Les Eglises, à Pâques, proclament la résurrection de Jésus, fondement de la foi et de l’espérance. A cette lumière, la foi n’est pas un héritage à défendre, érodé par le temps et par les flots de l’histoire. Le christianisme est espérance pour l’avenir et doit encore développer ses potentialités profondes. Le père Men, prêtre russe et dernière victime du KGB, écrivait : « le christianisme n’en est qu’à ses premiers pas, des pas timides dans l’histoire du genre humain. L’histoire du christianisme ne fait que commencer ». Le christianisme n’a pas épuisé ses formes historiques, mais il vit et renaît avec une confiance nouvelle.

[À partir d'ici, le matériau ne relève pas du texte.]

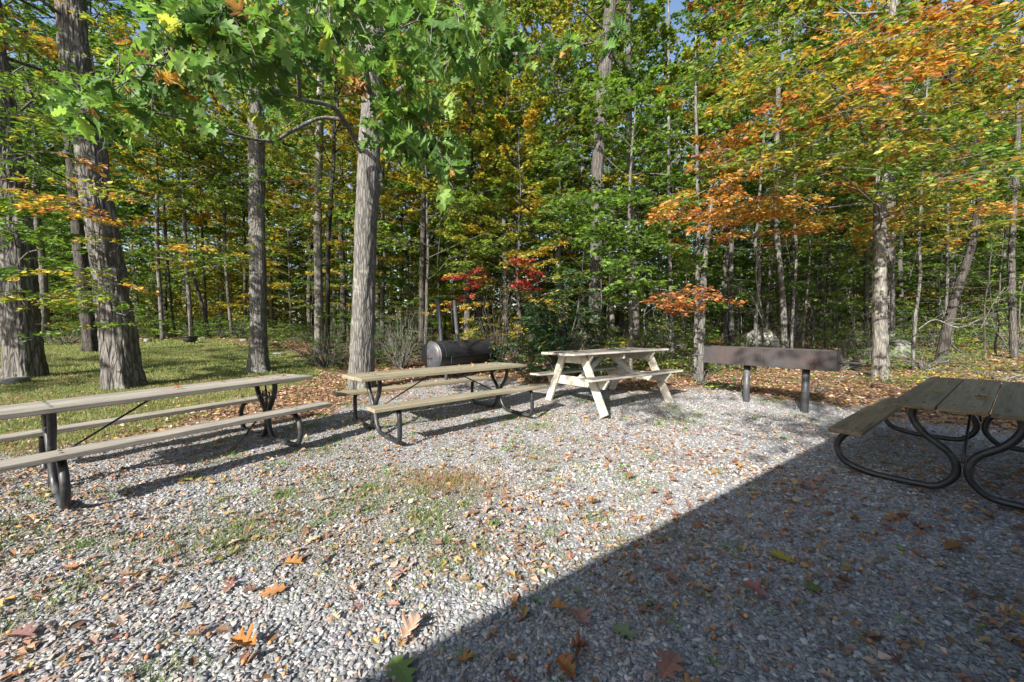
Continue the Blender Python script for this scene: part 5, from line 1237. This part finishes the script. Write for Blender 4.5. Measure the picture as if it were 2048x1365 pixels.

Le message pascal affirme que le mal n’est pas fort au point d’être éternel : il peut être vaincu, même coupé à la racine. L’espérance de Pâques ouvre à la vision de l’avenir, qui semble aujourd’hui obscurci ou perdu pour beaucoup. Le christianisme n’est pas un passé à défendre ou à préserver, mais une ferme espérance pour demain, plus forte que le mal. C’est ainsi que le vivent, avant tout, les chrétiens égyptiens, nigérians ou pakistanais qui risquent leur vie en se rendant à l’église pour prier. Pâques, plus que le moment de se croire assailli, est l’occasion de croire dans la « force faible » de la foi, de l’amour et des convictions. Il y a un cœur religieux évident dans ce message, mais qui vient en quelque sorte se conjuguer à la conscience de l’humanisme laïque, laquelle refuse le chantage par la peur. Car, dans l’imbrication entre christianisme et humanisme laïque en Europe, s’est développée une immense lutte contre le monde des peurs et l’arbitraire de la violence. Croce conclut de manière toute laïque : « alimenter le sentiment chrétien est notre besoin récurrent, plus que jamais aiguisé et tourmenté aujourd’hui, entre douleur et espérance ».